There is no question that my absolute favorite ecohydrology paper is Hewlett and Hibbert (1967) “Factors affecting the response of small watersheds to precipitation in humid areas”. While perhaps not ecohydrology senso stricto, the paper laid out a manifesto for change in forest hydrology that endures to this day. It was a proceedings paper from the “First International Symposium on Forest Hydrology” at Penn State University. I love this paper so much I even wrote a tribute to it. One great quote from the Hewlett and Hibbert paper is: “usually a discussion of runoff from a watershed begins with the assumption that direct runoff is a product of overland flow and that other types of flow are mere exceptions to the general rule. Perhaps the opposite approach is more logical in the case of forest land; that is to begin with the assumption that all flow is subsurface flow unless there is evidence otherwise”. Wow. Powerful stuff. And great reading for any newcomer to the field of ecohydrology, hillslope hydrology, critical zone science or forest hydrology. I did not ever meet Hewlett. He retired a couple of years before I started my first academic positon. He is perhaps ecohydrology’s greatest unsung hero. I hope that one day we could push through a new AGU early career award in our section with his name on it.
What do you do for fun (apart from ecohydrology)?
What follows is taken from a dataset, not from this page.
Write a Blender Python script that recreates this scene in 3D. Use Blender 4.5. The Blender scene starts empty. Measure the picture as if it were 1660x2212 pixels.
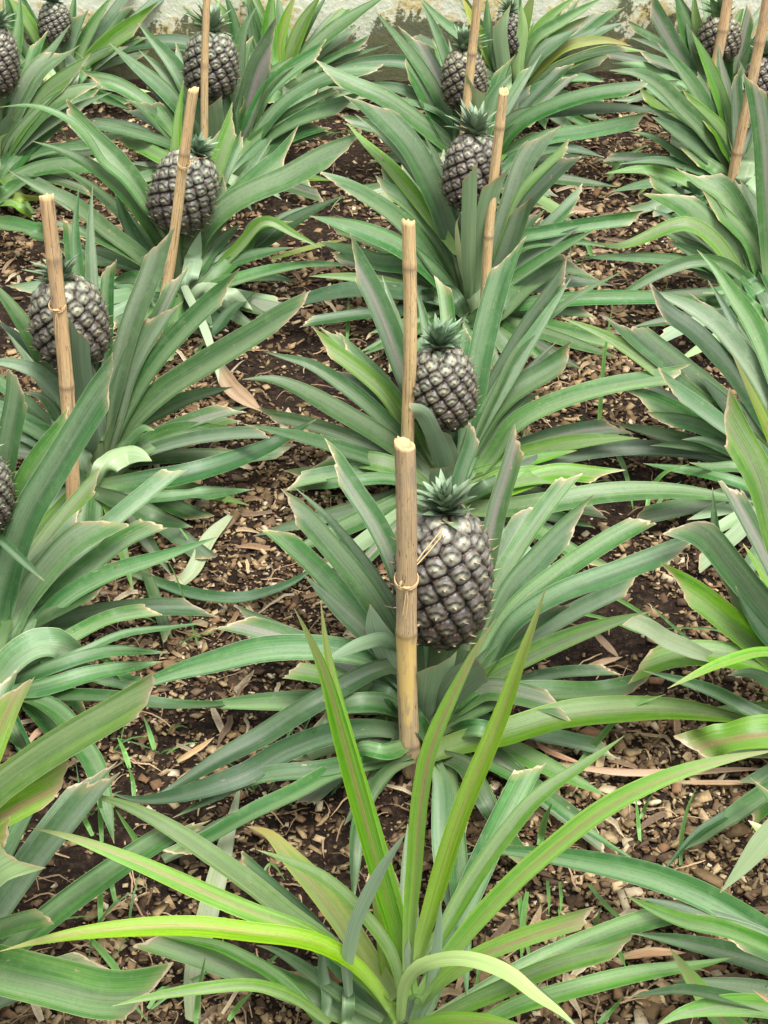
import bpy, math, random
import numpy as np
from mathutils import Vector, Matrix
C = bpy.context.scene
COL = C.collection
random.seed(7)
rng = np.random.default_rng(11)
R = math.radians

# ---------------------------------------------------------------- camera
CAM_H, PITCH, F = 1.5, R(33.0), 1500.0
cd = bpy.data.cameras.new('camera'); cam = bpy.data.objects.new('camera', cd); COL.objects.link(cam)
cam.location = (0, 0, CAM_H); cam.rotation_euler = (R(90) - PITCH, 0, 0)
cd.sensor_fit = 'VERTICAL'; cd.sensor_height = 24; cd.lens = F / 1024 * 24
cd.clip_start = 0.05; cd.clip_end = 200
C.camera = cam
# ---------------------------------------------------------------- world + sun
SUN_EL, SUN_AZ = R(66), R(150)
W = bpy.data.worlds.new('World'); C.world = W; W.use_nodes = True
nt = W.node_tree; nt.nodes.clear()
out = nt.nodes.new('ShaderNodeOutputWorld'); bg = nt.nodes.new('ShaderNodeBackground')
sky = nt.nodes.new('ShaderNodeTexSky'); sky.sky_type = 'NISHITA'; sky.sun_disc = False
sky.sun_elevation = SUN_EL; sky.sun_rotation = SUN_AZ; sky.dust_density = 4; sky.air_density = 1.0
hs = nt.nodes.new('ShaderNodeHueSaturation'); hs.inputs['Saturation'].default_value = 0.12
nt.links.new(sky.outputs[0], hs.inputs['Color']); nt.links.new(hs.outputs[0], bg.inputs[0])
bg.inputs[1].default_value = 0.115
nt.links.new(bg.outputs[0], out.inputs[0])
sd = bpy.data.lights.new('sun', 'SUN'); sd.energy = 1.5; sd.angle = R(22); sd.color = (1, 0.97, 0.91)
so = bpy.data.objects.new('sun', sd); COL.objects.link(so)
sdir = Vector((math.sin(SUN_AZ) * math.cos(SUN_EL), math.cos(SUN_AZ) * math.cos(SUN_EL), math.sin(SUN_EL)))
so.rotation_euler = sdir.to_track_quat('Z', 'Y').to_euler(); so.location = (0, 0, 6)
C.view_settings.view_transform = 'Standard'; C.view_settings.look = 'None'
C.view_settings.exposure = 1.5; C.view_settings.gamma = 1
C.cycles.max_bounces = 6; C.cycles.diffuse_bounces = 3; C.cycles.transmission_bounces = 4

# ---------------------------------------------------------------- pixel helpers
CP, SP = math.cos(PITCH), math.sin(PITCH)
K = 768 / 1660.0
CROPS = {c: ((i % 3) * 553.2, (i // 3) * 553.2) for i, c in enumerate('ABCDEFGHIJKL')}
def ray(x, y):          # x, y in the 1660 x 2212 view of the photograph
    a = (x * K - 384) / F; b = (512 - y * K) / F
    return np.array([a, CP + b * SP, -SP + b * CP])
def at_y(x, y, Y):
    d = ray(x, y); return np.array([0, 0, CAM_H]) + d * (Y / d[1])
def at_z(x, y, Z=0.0):
    d = ray(x, y); return np.array([0, 0, CAM_H]) + d * ((Z - CAM_H) / d[2])
def parse(s):
    left, right = s.split('|')
    crop = None; pts = []
    for tok in left.split():
        if tok in CROPS: crop = CROPS[tok]
        elif tok == 'Z': crop = None
        else:
            x, y = map(float, tok.split(','))
            pts.append((crop[0] + x / 3, crop[1] + y / 3) if crop else (x, y))
    return pts, right.split()
def catmull(P, ts):
    P = np.asarray(P, float)
    seg = np.linalg.norm(np.diff(P, axis=0), axis=1); s = np.concatenate([[0], np.cumsum(seg)]); s /= s[-1]
    m = np.zeros_like(P)
    for i in range(len(P)):
        a, b = max(0, i - 1), min(len(P) - 1, i + 1)
        m[i] = (P[b] - P[a]) / (s[b] - s[a])
    outp = np.zeros((len(ts), P.shape[1]))
    for k, t in enumerate(ts):
        t = min(max(t, 0), 1); i = min(max(np.searchsorted(s, t, 'right') - 1, 0), len(P) - 2)
        h = s[i + 1] - s[i]; u = (t - s[i]) / h
        outp[k] = ((2*u**3 - 3*u*u + 1) * P[i] + (u**3 - 2*u*u + u) * h * m[i] + (-2*u**3 + 3*u*u) * P[i+1] + (u**3 - u*u) * h * m[i+1])
    return outp
def link(name, me, mat, parent=None, smooth=True):
    o = bpy.data.objects.new(name, me); COL.objects.link(o)
    if mat is not None and not me.materials: me.materials.append(mat)
    if parent is not None:
        o.parent = parent; o.matrix_parent_inverse = Matrix.Translation(-parent.location)
    if smooth: me.polygons.foreach_set('use_smooth', [True] * len(me.polygons))
    return o
def mesh_np(name, V, Fq, uv=None, attrs=None, cols=None):
    me = bpy.data.meshes.new(name)
    V = np.asarray(V, np.float32); Fq = np.asarray(Fq, np.int32); n = Fq.shape[1]
    me.vertices.add(len(V)); me.vertices.foreach_set('co', V.ravel())
    me.loops.add(Fq.size); me.loops.foreach_set('vertex_index', Fq.ravel())
    me.polygons.add(len(Fq)); me.polygons.foreach_set('loop_start', np.arange(0, Fq.size, n, dtype=np.int32))
    me.update(calc_edges=True)
    if uv is not None:
        l = me.uv_layers.new(name='UVMap'); l.data.foreach_set('uv', np.asarray(uv, np.float32)[Fq.ravel()].ravel())
    for k, a in (attrs or {}).items():
        at = me.attributes.new(k, 'FLOAT', 'POINT'); at.data.foreach_set('value', np.asarray(a, np.float32))
    for k, a in (cols or {}).items():
        at = me.attributes.new(k, 'FLOAT_COLOR', 'POINT')
        at.data.foreach_set('color', np.column_stack([a, np.ones(len(a))]).astype(np.float32).ravel())
    me.validate(); me.update()
    return me
def empty(name, loc):
    o = bpy.data.objects.new(name, None); COL.objects.link(o); o.location = loc; o.empty_display_size = .05
    return o
def tag(o, label=None, cat=None, group=None, kind=None):
    if label: o['label'] = label
    if cat: o['category'] = cat
    if group: o['group'] = group
    if kind: o['kind'] = kind
    return o

# ---------------------------------------------------------------- value noise (ground heights, chip density)
_tab = rng.random((256, 256))
def vnoise(x, y, s):
    x = np.asarray(x) * s + 37.3; y = np.asarray(y) * s + 91.7
    xi = np.floor(x).astype(int); yi = np.floor(y).astype(int); fx = x - xi; fy = y - yi
    fx = fx*fx*(3-2*fx); fy = fy*fy*(3-2*fy)
    g = lambda a, b: _tab[a % 256, b % 256]
    return (g(xi, yi)*(1-fx)+g(xi+1, yi)*fx)*(1-fy)+(g(xi, yi+1)*(1-fx)+g(xi+1, yi+1)*fx)*fy
def gh(x, y):
    return (vnoise(x, y, 2.2)-.5)*.035 + (vnoise(x, y, 9)-.5)*.016 + (vnoise(x, y, 31)-.5)*.009 + (vnoise(x, y, 90)-.5)*.004 - .006

# ---------------------------------------------------------------- materials
class NB:
    def __init__(s, name):
        s.m = bpy.data.materials.new(name); s.m.use_nodes = True; s.t = s.m.node_tree; s.t.nodes.clear()
        s.out = s.n('ShaderNodeOutputMaterial')
    def n(s, typ, **kw):
        x = s.t.nodes.new(typ)
        for k, v in kw.items(): setattr(x, k, v)
        return x
    def set(s, sock, v):
        if hasattr(v, 'links') or isinstance(v, bpy.types.NodeSocket): s.t.links.new(v, sock)
        elif isinstance(v, (tuple, list)) and len(v) == 3 and sock.type == 'RGBA': sock.default_value = (*v, 1)
        else: sock.default_value = v
    def math(s, op, a, b=0.0, c=0.0, clamp=False):
        x = s.n('ShaderNodeMath', operation=op); x.use_clamp = clamp
        for i, v in enumerate((a, b, c)): s.set(x.inputs[i], v)
        return x.outputs[0]
    def mix(s, f, a, b, mode='MIX'):
        x = s.n('ShaderNodeMix', data_type='RGBA', blend_type=mode)
        s.set(x.inputs[0], f); s.set(x.inputs[6], a); s.set(x.inputs[7], b); return x.outputs[2]
    def ss(s, v, a, b, lo=0.0, hi=1.0):
        x = s.n('ShaderNodeMapRange', interpolation_type='SMOOTHSTEP')
        for i, q in enumerate((v, a, b, lo, hi)): s.set(x.inputs[i], q)
        return x.outputs[0]
    def noise(s, vec, scale, detail=3, rough=.55, dist=0.0):
        x = s.n('ShaderNodeTexNoise'); 
        if vec is not None: s.t.links.new(vec, x.inputs['Vector'])
        x.inputs['Scale'].default_value = scale; x.inputs['Detail'].default_value = detail
        x.inputs['Roughness'].default_value = rough; x.inputs['Distortion'].default_value = dist
        return x.outputs[0]
    def attr(s, name):
        return s.n('ShaderNodeAttribute', attribute_name=name)
    def comb(s, x, y, z):
        c = s.n('ShaderNodeCombineXYZ')
        for i, v in enumerate((x, y, z)): s.set(c.inputs[i], v)
        return c.outputs[0]

def leaf_mat(name, base, bright, silver, rib, ribamt, under, margin, trans=.12, rough=.42, tipcol=None, tipamt=0.0):
    b = NB(name)
    uv = b.n('ShaderNodeTexCoord').outputs['UV']; sp = b.n('ShaderNodeSeparateXYZ'); b.t.links.new(uv, sp.inputs[0])
    u, v = sp.outputs[0], sp.outputs[1]
    rnd = b.n('ShaderNodeObjectInfo').outputs['Random']
    off = b.math('MULTIPLY', rnd, 57.0)
    uo = b.math('ADD', u, off)
    # lengthwise fibres
    f1 = b.noise(b.comb(b.math('MULTIPLY', uo, 34.0), b.math('MULTIPLY', v, 1.6), off), 1.0, 3)
    f2 = b.noise(b.comb(b.math('MULTIPLY', uo, 5.0), b.math('MULTIPLY', v, 2.2), off), 1.0, 2)
    sp1 = b.noise(b.comb(b.math('MULTIPLY', uo, 9.0), b.math('MULTIPLY', v, 60.0), off), 1.3, 4, .7)
    du = b.math('SUBTRACT', u, .5); au = b.math('ABSOLUTE', du)
    side = b.math('SUBTRACT', b.math('MULTIPLY', b.math('GREATER_THAN', b.math('FRACT', b.math('MULTIPLY', rnd, 7.31)), .5), 2.0), 1.0)
    sd_ = b.math('MULTIPLY', du, side)
    # silver wax beside the rib, with sky sheen painted more onto one half
    wax_sheen = b.ss(b.math('ADD', sd_, b.math('MULTIPLY', b.math('SUBTRACT', f2, .5), .45)), -.30, .42)
    wax_sheen = b.math('MULTIPLY', wax_sheen, b.ss(au, .47, .30))
    wax_sheen = b.math('MULTIPLY', wax_sheen, b.math('ADD', b.math('MULTIPLY', f1, .9), .45), clamp=True)
    col = b.mix(b.math('MULTIPLY', b.ss(f2, .35, .7), .8), base, bright)
    col = b.mix(wax_sheen, col, silver)
    # rib stripe, offset a touch
    ru = b.math('SUBTRACT', sd_, b.math('ADD', b.math('MULTIPLY', f2, .10), -.01))
    ribf = b.ss(b.math('ABSOLUTE', ru), .17, .03)
    ribf = b.math('MULTIPLY', ribf, b.math('MULTIPLY', b.ss(v, .05, .55), b.math('MULTIPLY', b.math('ADD', b.math('MULTIPLY', b.math('FRACT', b.math('MULTIPLY', rnd, 3.77)), .8), .35), ribamt)))
    col = b.mix(b.math('MULTIPLY', ribf, b.math('ADD', f1, .35)), col, rib)
    fl_ = b.noise(b.comb(b.math('MULTIPLY', uo, 110.0), b.math('MULTIPLY', v, 2.5), off), 1.0, 2)
    col = b.mix(b.ss(fl_, .40, .66, 0, .30), col, tuple(c*.4 for c in base))
    dst = b.noise(b.n('ShaderNodeTexCoord').outputs['Object'], 46.0, 5, .7)
    col = b.mix(b.ss(dst, .46, .72, 0, .28), col, silver)
    # dark crease line
    col = b.mix(b.math('MULTIPLY', b.ss(b.math('ABSOLUTE', b.math('ADD', ru, .07)), .018, .0), .4), col, base)
    # fine mottling
    col = b.mix(b.math('MULTIPLY', b.ss(sp1, .50, .72), .30), col, tuple(c*.45 for c in base))
    col = b.mix(b.math('MULTIPLY', b.ss(f1, .35, .75), .22), col, tuple(min(1, c*1.9+.02) for c in bright))
    # pale base of the blade, coloured tip
    col = b.mix(b.math('MULTIPLY', b.ss(v, .22, .0), .45), col, (.22, .30, .14))
    if tipcol: col = b.mix(b.math('MULTIPLY', b.ss(b.math('ADD', v, b.math('MULTIPLY', f2, .3)), .85, 1.15), tipamt), col, tipcol)
    # sparse scars
    sc = b.noise(b.comb(b.math('MULTIPLY', uo, 3.0), b.math('MULTIPLY', v, 9.0), off), 1.7, 5, .75)
    col = b.mix(b.ss(sc, .64, .70, 0, .7), col, (.36, .27, .15))
    # underside
    un = b.mix(b.ss(f1, .3, .7), under, tuple(c*1.45 for c in under))
    g = b.n('ShaderNodeNewGeometry').outputs['Backfacing']
    col = b.mix(g, col, un)
    # edges
    eg = b.ss(b.math('ADD', au, b.math('MULTIPLY', b.math('SUBTRACT', sp1, .5), .012)), .480, .497)
    col = b.mix(b.math('MULTIPLY', eg, .6), col, margin)
    cut = b.attr('cut').outputs['Fac']
    cn = b.math('ADD', cut, b.math('MULTIPLY', b.math('SUBTRACT', dst, .5), .030))
    ce = b.ss(cn, .0048, .0015)
    col = b.mix(ce, col, (.52, .42, .28))
    ce2 = b.ss(cn, .024, .002, 0, .45)
    col = b.mix(ce2, col, (.30, .26, .13))
    hsv = b.n('ShaderNodeHueSaturation'); b.t.links.new(col, hsv.inputs['Color'])
    b.set(hsv.inputs['Hue'], b.math('ADD', .474, b.math('MULTIPLY', rnd, .028)))
    b.set(hsv.inputs['Value'], b.math('ADD', .72, b.math('MULTIPLY', b.math('FRACT', b.math('MULTIPLY', rnd, 11.7)), .52)))
    b.set(hsv.inputs['Saturation'], b.math('ADD', .90, b.math('MULTIPLY', b.math('FRACT', b.math('MULTIPLY', rnd, 23.1)), .22)))
    col = hsv.outputs[0]
    p = b.n('ShaderNodeBsdfPrincipled'); b.set(p.inputs['Base Color'], col)
    b.set(p.inputs['Roughness'], b.math('ADD', rough - .08, b.math('MULTIPLY', f1, .2)))
    p.inputs['Specular IOR Level'].default_value = .38
    bmp = b.n('ShaderNodeBump'); bmp.inputs['Strength'].default_value = .35; bmp.inputs['Distance'].default_value = .0012
    b.t.links.new(f1, bmp.inputs['Height']); b.t.links.new(bmp.outputs[0], p.inputs['Normal'])
    tr = b.n('ShaderNodeBsdfTranslucent'); b.set(tr.inputs[0], b.mix(.5, col, bright))
    mx = b.n('ShaderNodeMixShader'); mx.inputs[0].default_value = trans
    b.t.links.new(p.outputs[0], mx.inputs[1]); b.t.links.new(tr.outputs[0], mx.inputs[2])
    b.t.links.new(mx.outputs[0], b.out.inputs[0])
    return b.m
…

I’ve been riding motorcycles since I was a child. When I was a PhD student, I rode a dirt bike around the Maimai watershed to my various sampling stations. I now ride to explore: new research sites, new nooks and crannies of Scotland following my annual Birmingham summer school shortcourse; scoping field sites on the Saskatchewan Prairie, and on my annual ~2,000 km ride between Saskatoon and Corvallis. Beyond motorcycles, I love to sail; beer can races on a nearby reservoir and adding bareboat charters onto conference and research trips in different sailing grounds. I love to ski in the winter and golf in the summer—with all these activities being better when done with my wife and now-adult kids. Lastly, I still bang away on the piano most days and one day imagine playing Elton John or Billy Joel songs in a piano bar; or perhaps more realistically, in an old folks home.